Thought leadership for peers

De Groot’s research has been blended with that of her quant colleague Weili Zhou, who developed the trading costs model, and Joop Huij, who is also a quant researcher. The three authored a 2011 report, ‘Another Look at Trading Costs and Short-Term Reversal Profits’, which has formed significant thought leadership for the asset management industry.

“Our quant products have a relatively low turnover, so we are already cost-aware, but trading costs will become more important as the funds grow,” she says. “We developed a proprietary trading costs model, for our own Robeco trades, so these costs are visible in our tools when we do a trade.”

These cost estimates are reliable predictions for the actual costs that would be incurred when the trade is executed. “The next step is the integration of this trading costs model into our investment process and we have several ideas,” De Groot says.

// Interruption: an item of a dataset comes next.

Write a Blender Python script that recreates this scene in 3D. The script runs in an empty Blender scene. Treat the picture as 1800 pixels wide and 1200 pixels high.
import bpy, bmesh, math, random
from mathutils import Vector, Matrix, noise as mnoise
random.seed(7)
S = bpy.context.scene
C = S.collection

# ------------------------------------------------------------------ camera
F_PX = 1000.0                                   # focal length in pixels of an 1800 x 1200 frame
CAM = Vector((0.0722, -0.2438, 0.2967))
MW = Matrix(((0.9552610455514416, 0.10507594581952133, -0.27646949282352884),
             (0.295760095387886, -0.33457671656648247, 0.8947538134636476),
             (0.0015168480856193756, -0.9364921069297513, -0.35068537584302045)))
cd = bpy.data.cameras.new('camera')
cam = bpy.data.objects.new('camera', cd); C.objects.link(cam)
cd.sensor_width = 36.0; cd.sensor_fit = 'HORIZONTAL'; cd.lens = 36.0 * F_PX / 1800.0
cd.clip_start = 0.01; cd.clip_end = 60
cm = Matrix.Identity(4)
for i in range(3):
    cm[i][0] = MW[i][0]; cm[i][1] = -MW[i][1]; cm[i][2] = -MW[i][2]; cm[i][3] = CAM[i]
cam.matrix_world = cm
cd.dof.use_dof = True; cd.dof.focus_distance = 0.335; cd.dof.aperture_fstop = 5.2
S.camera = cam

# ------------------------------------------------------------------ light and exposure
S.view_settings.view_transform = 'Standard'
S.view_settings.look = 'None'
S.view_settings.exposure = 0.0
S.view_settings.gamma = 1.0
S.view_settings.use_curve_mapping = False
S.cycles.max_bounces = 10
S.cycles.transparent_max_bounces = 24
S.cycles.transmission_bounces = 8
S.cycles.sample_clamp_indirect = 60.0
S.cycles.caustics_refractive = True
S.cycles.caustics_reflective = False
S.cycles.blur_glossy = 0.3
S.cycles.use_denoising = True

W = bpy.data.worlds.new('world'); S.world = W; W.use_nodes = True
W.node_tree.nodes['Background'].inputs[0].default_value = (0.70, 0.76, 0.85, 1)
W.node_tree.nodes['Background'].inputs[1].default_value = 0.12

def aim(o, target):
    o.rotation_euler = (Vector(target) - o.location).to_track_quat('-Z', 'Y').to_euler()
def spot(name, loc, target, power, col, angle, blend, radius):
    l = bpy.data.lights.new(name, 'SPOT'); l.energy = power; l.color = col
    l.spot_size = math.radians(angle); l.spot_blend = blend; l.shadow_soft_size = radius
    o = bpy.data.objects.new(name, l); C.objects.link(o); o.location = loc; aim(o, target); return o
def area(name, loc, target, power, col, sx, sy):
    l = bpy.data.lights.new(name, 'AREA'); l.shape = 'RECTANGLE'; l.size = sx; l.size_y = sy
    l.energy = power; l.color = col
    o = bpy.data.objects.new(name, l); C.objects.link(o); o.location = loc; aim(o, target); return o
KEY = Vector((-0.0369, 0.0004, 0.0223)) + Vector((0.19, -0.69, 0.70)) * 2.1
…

“The first is that we want to use it to determine our active positions, so if a stock is very attractive, but has very high trading costs, then we will not take our full overweight position.

“The second is to make a connection between the expected alpha of a stock, and the trading cost of acquiring it. Although a stock might be expensive to trade, if it has an attractive alpha, it might still be worthwhile buying that stock.”

Market impacts important

Direct trading costs are fairly straightforward to quantify, but a bigger problem is the impact that a sizeable trade in the shares of an illiquid stock can have on the overall market. If an investor buys or sells a large tranche in one hit, the act of trading can itself move the share price upwards of downwards.

“Trading costs consist of multiple components: there are the fixed trading costs such as commissions and fees, and taxes, which can also be relatively high in emerging markets,” she says.

“But then we have market impact, because the trading volumes are much lower in emerging markets than in developed markets. And we continuously look at how we can further refine our market impact estimates. This is something on our research agenda.”

Relationship with anomalies

New research by the quant team includes a large-scale investigation into the relationship between investment anomalies and trading costs. These include market phenomena such as the momentum effect which has been proven to show that stocks which demonstrate high momentum outperform those with low momentum, contrary to standard investment theory.

“There is a stream of academic literature that argues that profits of well-known anomalies disappear once correcting for trading costs,” De Groot says. “We observed that the strategies used in these articles are, however, very simplistic and include many small- and micro-stocks which are very expensive to trade”.

Indeed, research by De Groot, Zhou and Huij shows that by implementing investment strategies using smart trade rules is a better option. It results in much lower turnover compared to naïve trading algorithms without the loss of gross performance, thus increasing net profits.